> Source material
==*==
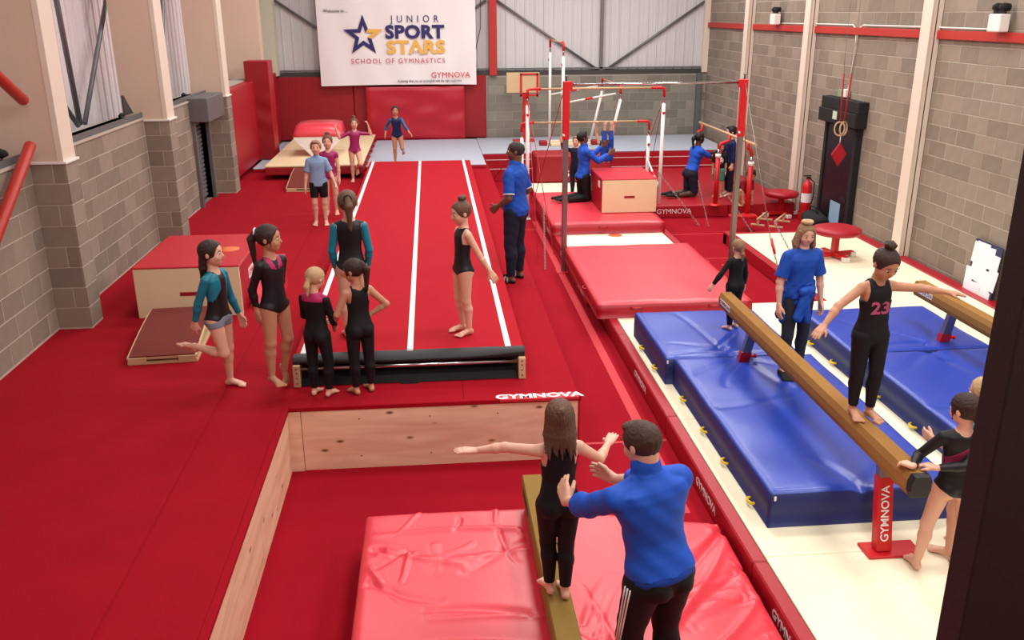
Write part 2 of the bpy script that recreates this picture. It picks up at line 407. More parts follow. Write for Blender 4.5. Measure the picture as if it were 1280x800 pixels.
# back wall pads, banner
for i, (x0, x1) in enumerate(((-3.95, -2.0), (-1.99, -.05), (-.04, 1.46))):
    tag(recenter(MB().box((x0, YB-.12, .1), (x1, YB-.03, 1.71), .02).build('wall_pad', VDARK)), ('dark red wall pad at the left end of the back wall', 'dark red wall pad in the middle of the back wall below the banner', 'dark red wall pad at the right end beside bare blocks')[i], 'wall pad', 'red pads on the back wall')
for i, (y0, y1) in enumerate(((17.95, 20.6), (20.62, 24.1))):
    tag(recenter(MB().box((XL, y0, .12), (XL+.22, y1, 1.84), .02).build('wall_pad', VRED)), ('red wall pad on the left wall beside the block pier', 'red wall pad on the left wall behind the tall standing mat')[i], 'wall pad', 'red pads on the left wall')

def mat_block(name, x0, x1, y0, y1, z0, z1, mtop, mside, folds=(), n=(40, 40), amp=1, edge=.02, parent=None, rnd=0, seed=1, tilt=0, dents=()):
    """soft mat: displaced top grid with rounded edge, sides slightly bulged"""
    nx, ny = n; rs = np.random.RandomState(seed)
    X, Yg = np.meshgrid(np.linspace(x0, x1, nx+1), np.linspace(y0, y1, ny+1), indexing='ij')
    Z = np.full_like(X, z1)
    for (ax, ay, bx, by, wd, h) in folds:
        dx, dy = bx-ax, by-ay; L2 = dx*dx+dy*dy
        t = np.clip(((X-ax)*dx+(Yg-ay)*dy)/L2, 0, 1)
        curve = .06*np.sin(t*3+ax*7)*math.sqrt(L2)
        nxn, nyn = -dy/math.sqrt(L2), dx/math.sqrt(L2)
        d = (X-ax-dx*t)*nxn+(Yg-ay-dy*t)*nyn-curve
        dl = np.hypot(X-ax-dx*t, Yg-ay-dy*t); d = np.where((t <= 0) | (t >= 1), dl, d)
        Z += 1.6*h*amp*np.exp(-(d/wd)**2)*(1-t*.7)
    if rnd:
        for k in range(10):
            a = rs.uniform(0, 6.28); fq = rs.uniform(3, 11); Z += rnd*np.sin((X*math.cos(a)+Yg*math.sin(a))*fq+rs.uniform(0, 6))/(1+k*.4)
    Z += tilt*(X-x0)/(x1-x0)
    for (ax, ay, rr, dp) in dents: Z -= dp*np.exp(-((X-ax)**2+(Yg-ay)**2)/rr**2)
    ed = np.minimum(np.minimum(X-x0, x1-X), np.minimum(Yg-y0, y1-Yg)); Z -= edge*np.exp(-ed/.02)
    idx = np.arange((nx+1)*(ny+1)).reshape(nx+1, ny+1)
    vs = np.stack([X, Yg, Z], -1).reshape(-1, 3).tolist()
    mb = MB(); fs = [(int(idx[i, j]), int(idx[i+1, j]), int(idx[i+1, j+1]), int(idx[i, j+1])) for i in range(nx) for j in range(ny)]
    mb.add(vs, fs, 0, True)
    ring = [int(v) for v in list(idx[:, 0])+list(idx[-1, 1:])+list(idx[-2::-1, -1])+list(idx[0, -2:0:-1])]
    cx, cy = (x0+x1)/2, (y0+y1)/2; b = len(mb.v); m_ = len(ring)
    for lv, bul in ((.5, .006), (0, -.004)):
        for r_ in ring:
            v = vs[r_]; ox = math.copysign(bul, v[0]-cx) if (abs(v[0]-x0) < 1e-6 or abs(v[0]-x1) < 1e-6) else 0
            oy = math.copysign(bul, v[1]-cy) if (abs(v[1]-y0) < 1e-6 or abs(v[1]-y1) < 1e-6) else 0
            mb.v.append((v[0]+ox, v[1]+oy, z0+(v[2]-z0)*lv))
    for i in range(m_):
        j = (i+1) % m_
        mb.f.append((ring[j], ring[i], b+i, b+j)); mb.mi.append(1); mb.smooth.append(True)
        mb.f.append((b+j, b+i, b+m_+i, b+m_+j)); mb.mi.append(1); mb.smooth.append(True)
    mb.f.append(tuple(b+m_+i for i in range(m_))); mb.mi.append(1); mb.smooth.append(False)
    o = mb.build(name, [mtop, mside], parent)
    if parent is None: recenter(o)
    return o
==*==
> What the exercise asks
Reproduce the material above exactly, first line through the line that contains "the left wall')", minus the pictures.

> Output of the exercise
Write part 2 of the bpy script that recreates this picture. It picks up at line 407. More parts follow. Write for Blender 4.5. Measure the picture as if it were 1280x800 pixels.
# back wall pads, banner
for i, (x0, x1) in enumerate(((-3.95, -2.0), (-1.99, -.05), (-.04, 1.46))):
    tag(recenter(MB().box((x0, YB-.12, .1), (x1, YB-.03, 1.71), .02).build('wall_pad', VDARK)), ('dark red wall pad at the left end of the back wall', 'dark red wall pad in the middle of the back wall below the banner', 'dark red wall pad at the right end beside bare blocks')[i], 'wall pad', 'red pads on the back wall')
for i, (y0, y1) in enumerate(((17.95, 20.6), (20.62, 24.1))):
    tag(recenter(MB().box((XL, y0, .12), (XL+.22, y1, 1.84), .02).build('wall_pad', VRED)), ('red wall pad on the left wall beside the block pier', 'red wall pad on the left wall behind the tall standing mat')[i], 'wall pad', 'red pads on the left wall')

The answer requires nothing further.